- WHAT TO PRODUCE
Take the listing and print it in full, exactly as given.

- INFORMATION PROVIDED
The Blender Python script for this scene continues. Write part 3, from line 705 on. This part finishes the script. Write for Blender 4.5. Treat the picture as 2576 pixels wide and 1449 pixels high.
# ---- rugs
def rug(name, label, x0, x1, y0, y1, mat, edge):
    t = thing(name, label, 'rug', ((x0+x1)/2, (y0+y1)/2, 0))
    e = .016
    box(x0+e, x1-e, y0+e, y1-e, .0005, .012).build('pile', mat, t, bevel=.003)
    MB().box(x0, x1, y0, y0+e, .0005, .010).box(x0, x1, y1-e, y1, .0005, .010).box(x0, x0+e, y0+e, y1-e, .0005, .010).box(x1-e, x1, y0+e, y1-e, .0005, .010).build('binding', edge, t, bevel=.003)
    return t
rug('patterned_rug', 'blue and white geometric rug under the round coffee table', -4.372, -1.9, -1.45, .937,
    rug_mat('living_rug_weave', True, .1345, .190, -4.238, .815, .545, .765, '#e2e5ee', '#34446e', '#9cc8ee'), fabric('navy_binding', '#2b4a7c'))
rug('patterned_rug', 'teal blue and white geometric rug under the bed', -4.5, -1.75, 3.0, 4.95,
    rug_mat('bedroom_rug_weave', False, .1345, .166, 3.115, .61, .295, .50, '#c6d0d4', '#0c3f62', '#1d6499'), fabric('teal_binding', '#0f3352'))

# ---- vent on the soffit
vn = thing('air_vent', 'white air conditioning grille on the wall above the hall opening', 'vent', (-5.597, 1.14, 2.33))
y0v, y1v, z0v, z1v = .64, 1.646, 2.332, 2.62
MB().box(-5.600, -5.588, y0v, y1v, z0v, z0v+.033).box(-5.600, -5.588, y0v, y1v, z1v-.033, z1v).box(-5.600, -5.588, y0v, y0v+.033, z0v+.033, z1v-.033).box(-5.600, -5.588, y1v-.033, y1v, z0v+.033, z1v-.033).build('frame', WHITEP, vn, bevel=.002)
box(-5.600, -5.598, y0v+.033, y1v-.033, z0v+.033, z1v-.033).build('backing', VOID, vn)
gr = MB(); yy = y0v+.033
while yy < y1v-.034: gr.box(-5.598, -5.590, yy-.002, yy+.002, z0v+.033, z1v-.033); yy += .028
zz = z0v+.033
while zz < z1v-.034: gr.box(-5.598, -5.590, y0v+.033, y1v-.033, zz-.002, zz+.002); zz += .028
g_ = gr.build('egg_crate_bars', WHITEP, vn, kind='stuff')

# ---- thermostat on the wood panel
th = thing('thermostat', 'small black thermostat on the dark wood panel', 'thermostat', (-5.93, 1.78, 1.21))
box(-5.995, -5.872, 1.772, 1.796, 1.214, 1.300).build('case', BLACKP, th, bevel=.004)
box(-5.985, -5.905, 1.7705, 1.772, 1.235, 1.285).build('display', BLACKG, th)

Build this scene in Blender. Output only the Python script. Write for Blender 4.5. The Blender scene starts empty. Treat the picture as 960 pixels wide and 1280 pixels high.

- FULL RESPONSE
The Blender Python script for this scene continues. Write part 3, from line 705 on. This part finishes the script. Write for Blender 4.5. Treat the picture as 2576 pixels wide and 1449 pixels high.
# ---- rugs
def rug(name, label, x0, x1, y0, y1, mat, edge):
    t = thing(name, label, 'rug', ((x0+x1)/2, (y0+y1)/2, 0))
    e = .016
    box(x0+e, x1-e, y0+e, y1-e, .0005, .012).build('pile', mat, t, bevel=.003)
    MB().box(x0, x1, y0, y0+e, .0005, .010).box(x0, x1, y1-e, y1, .0005, .010).box(x0, x0+e, y0+e, y1-e, .0005, .010).box(x1-e, x1, y0+e, y1-e, .0005, .010).build('binding', edge, t, bevel=.003)
    return t
rug('patterned_rug', 'blue and white geometric rug under the round coffee table', -4.372, -1.9, -1.45, .937,
    rug_mat('living_rug_weave', True, .1345, .190, -4.238, .815, .545, .765, '#e2e5ee', '#34446e', '#9cc8ee'), fabric('navy_binding', '#2b4a7c'))
rug('patterned_rug', 'teal blue and white geometric rug under the bed', -4.5, -1.75, 3.0, 4.95,
    rug_mat('bedroom_rug_weave', False, .1345, .166, 3.115, .61, .295, .50, '#c6d0d4', '#0c3f62', '#1d6499'), fabric('teal_binding', '#0f3352'))

# ---- vent on the soffit
vn = thing('air_vent', 'white air conditioning grille on the wall above the hall opening', 'vent', (-5.597, 1.14, 2.33))
y0v, y1v, z0v, z1v = .64, 1.646, 2.332, 2.62
MB().box(-5.600, -5.588, y0v, y1v, z0v, z0v+.033).box(-5.600, -5.588, y0v, y1v, z1v-.033, z1v).box(-5.600, -5.588, y0v, y0v+.033, z0v+.033, z1v-.033).box(-5.600, -5.588, y1v-.033, y1v, z0v+.033, z1v-.033).build('frame', WHITEP, vn, bevel=.002)
box(-5.600, -5.598, y0v+.033, y1v-.033, z0v+.033, z1v-.033).build('backing', VOID, vn)
gr = MB(); yy = y0v+.033
while yy < y1v-.034: gr.box(-5.598, -5.590, yy-.002, yy+.002, z0v+.033, z1v-.033); yy += .028
zz = z0v+.033
while zz < z1v-.034: gr.box(-5.598, -5.590, y0v+.033, y1v-.033, zz-.002, zz+.002); zz += .028
g_ = gr.build('egg_crate_bars', WHITEP, vn, kind='stuff')

# ---- thermostat on the wood panel
th = thing('thermostat', 'small black thermostat on the dark wood panel', 'thermostat', (-5.93, 1.78, 1.21))
box(-5.995, -5.872, 1.772, 1.796, 1.214, 1.300).build('case', BLACKP, th, bevel=.004)
box(-5.985, -5.905, 1.7705, 1.772, 1.235, 1.285).build('display', BLACKG, th)

Build this scene in Blender. Output only the Python script. Write for Blender 4.5. The Blender scene starts empty. Treat the picture as 960 pixels wide and 1280 pixels high.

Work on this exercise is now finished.